DATA PROVIDED |
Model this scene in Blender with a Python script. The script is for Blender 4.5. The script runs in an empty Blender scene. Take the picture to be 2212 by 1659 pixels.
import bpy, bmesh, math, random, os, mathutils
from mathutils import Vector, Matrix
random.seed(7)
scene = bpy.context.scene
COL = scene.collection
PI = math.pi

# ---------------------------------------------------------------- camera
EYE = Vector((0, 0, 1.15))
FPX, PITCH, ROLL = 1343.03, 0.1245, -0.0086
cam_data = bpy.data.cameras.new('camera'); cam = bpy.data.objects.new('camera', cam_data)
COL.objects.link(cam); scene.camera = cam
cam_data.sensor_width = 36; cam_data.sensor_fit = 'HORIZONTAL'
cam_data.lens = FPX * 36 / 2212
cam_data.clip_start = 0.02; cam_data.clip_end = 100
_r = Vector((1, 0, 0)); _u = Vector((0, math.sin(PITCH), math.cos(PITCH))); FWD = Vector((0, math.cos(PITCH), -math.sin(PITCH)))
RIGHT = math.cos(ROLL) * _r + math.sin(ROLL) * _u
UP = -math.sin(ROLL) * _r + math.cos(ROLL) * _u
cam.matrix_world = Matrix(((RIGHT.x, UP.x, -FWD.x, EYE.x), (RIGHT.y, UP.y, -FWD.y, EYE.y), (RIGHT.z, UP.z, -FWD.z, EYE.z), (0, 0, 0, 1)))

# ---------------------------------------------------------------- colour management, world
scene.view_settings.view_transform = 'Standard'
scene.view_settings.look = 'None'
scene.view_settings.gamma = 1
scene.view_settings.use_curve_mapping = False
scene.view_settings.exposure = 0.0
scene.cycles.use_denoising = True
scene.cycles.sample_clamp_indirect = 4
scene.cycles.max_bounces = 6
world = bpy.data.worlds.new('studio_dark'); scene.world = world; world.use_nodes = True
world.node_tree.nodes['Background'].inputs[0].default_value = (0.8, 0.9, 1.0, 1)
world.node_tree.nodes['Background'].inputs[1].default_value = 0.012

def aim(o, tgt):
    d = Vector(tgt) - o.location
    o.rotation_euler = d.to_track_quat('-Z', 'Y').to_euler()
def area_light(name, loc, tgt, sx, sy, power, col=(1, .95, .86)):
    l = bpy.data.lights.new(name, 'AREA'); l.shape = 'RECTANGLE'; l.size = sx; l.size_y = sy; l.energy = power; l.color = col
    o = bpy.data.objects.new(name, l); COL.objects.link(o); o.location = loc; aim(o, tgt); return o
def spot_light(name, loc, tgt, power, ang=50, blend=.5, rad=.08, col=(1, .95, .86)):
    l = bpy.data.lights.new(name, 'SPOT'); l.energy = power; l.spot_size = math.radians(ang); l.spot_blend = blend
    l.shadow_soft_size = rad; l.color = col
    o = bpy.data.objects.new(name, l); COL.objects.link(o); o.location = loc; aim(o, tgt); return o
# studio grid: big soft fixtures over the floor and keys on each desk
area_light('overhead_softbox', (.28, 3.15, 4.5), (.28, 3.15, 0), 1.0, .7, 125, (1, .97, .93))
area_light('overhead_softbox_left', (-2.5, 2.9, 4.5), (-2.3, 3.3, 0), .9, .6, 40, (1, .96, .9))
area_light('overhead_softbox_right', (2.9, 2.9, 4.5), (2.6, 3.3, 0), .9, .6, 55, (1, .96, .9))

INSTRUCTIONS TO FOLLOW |
Your output must be the lines of the material above, from the first through the line that contains "PI = math.pi", copied exactly. Include both endpoints and nothing else.

TASK RESPONSE |
Model this scene in Blender with a Python script. The script is for Blender 4.5. The script runs in an empty Blender scene. Take the picture to be 2212 by 1659 pixels.
import bpy, bmesh, math, random, os, mathutils
from mathutils import Vector, Matrix
random.seed(7)
scene = bpy.context.scene
COL = scene.collection
PI = math.pi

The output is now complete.